”かた”から”かたち”へ
私は日本建築の設計活動を通じて多くの出会いを得ることができました。
この出会いは、その後の私たちの事務所にとって最も大切な環境をつくり上げる礎へと発展してきました。
そのときに出会った、現在日本の第一線で活躍中の棟梁、左官の親方、銘木店のご主人などの方々が
今までの私を支えてくださり、日本建築の設計法や匠の技を学ぶための大切な環境を提供してくれました。
その環境は、私に日本建築の伝統を受け継ぐうえで大切な”約束事”に対する興味を持ち続けさせてくれています。
彼らは、代々親方かから受け継ぐ手法=”技”を習得するため幼いことから修行に励み、その過程で数々の約束事を学びます。
その約束事の一つは、継手・仕口を使う技のような物理的なもの、もう一つは親方に対する礼儀や、
日本人として必要な美意識などの、精神的なものであると考えられます。
これらの約束事を私たち設計者が重視し、自分たちの設計理念を通して共有しつつ表現する意味として、私たちは”かた”という言葉に置き換えています。

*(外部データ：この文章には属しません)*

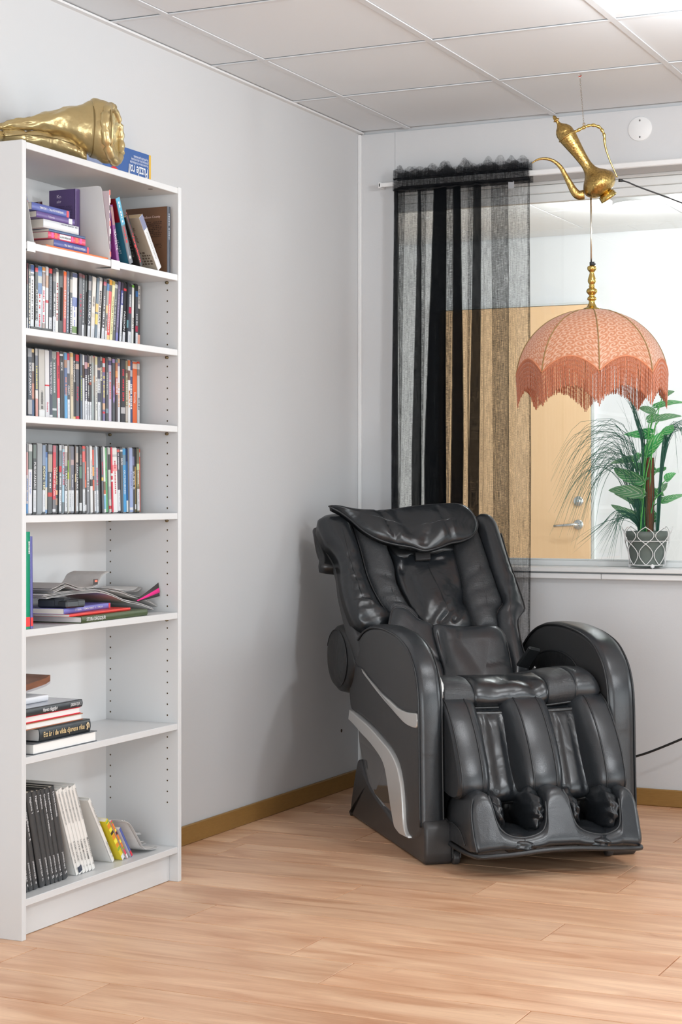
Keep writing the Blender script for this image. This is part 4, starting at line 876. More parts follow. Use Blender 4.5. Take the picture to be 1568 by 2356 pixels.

われわれ設計者にも様々な表現をするものがいるように、職人もその表現のしかたにはそれぞれ違いがあります。
洗練された”かた”をもつ職人たちには、それなりの共通した意識があり、その質とレベルによって彼らの価値が変化すると思います。
私は過去の出会いの中で、より洗練された職人とコラボレーションすることで、ある種のかたちを生み出そうとしてきました。
日本人の美意識を空間として表現するとき、彼ら職人たちの鋭い技の世界が、その美意識に付加され一体となって、初めて伝統建築に蘇るのです。
私たちはこうした考え方をより理想的に具体化できないものかと試みに試みを重ね、
職人たちが後世によりよいものを残せる方法として、直営工事の方式をとることにしました。
直営工事方式は、建主、設計者、そして職人集団が同一レベルで一体となり、かたちを造ることを基本とします。
この「花晨居」では、過去18年出会いの神髄に迫り、採光に質の仕事を職人集団とともに成し遂げることができたと思っています。
撮影:相原功
敷地の南側には梅林があり、とても静かな場所として選ばれました。
花晨居の名には梅園のなかでの出会いを大切にし、その心のつながりを守り、豊かな気持ちでふれあうことができる場所に、という願いがこもっています。
設計には3年の歳月を費やし、その間に建主の深い真心を知り、花の心を知ることができました。
工期4年間、現場打合せをしながら、その建主の心をそれぞれの”かたち”にできたと思っています。